In the fourth quarter of last year, Latvia was one of only three European Union (EU) countries to register a decline in gross domestic product (GDP) compared to the same period the previous year, according to the latest data published by Eurostat, the EU’s statistical office, on Friday.
According to seasonally adjusted data, Latvia’s GDP decreased by 0.4% in the fourth quarter compared to the same period a year earlier.
Economic contraction was also recorded in Germany (-0.2%) and Austria (-1.2%).
Meanwhile, the strongest GDP growth was observed in Ireland (+9.2%), Denmark (+4.1%), Lithuania and Poland (both +3.7%), Croatia (+3.6%), Spain (+3.5%), and Bulgaria (+3.4%). Estonia, along with Belgium and Slovenia, saw a GDP increase of 1.1% over the same period.
On average, GDP in the EU grew by 1.4% in the fourth quarter compared to October–December of the previous year, while the eurozone economy expanded by 1.2%.
Compared to the third quarter (July–September), EU GDP grew by 0.4%, while the eurozone economy increased by 0.2%.
Quarter-on-quarter economic growth was recorded in 20 EU member states.
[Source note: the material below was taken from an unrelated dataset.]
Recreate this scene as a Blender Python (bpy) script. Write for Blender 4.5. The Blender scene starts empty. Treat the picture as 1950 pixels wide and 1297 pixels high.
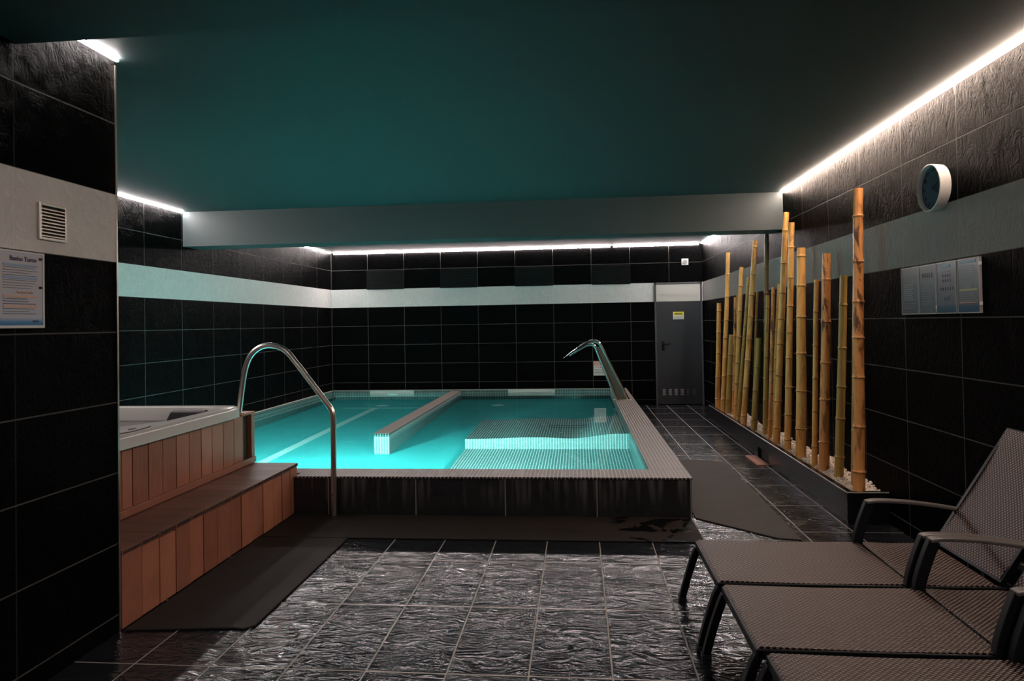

The highest growth rates were seen in Ireland (+3.6%), Denmark (+1.6%), Portugal (+1.5%), and Croatia (+1.4%). Meanwhile, GDP declined in France (-0.1%), Germany and Finland (both -0.2%), Austria (-0.4%), and Malta (-0.4%), while Latvia’s GDP remained unchanged. Lithuania, along with Spain, Romania, and Sweden, recorded economic growth of 0.8%, while Estonia and the Czech Republic saw a 0.7% increase in GDP.
Data for Luxembourg were not available.
For year-on-year comparisons in the Netherlands, Finland, and Sweden, figures were adjusted for working days.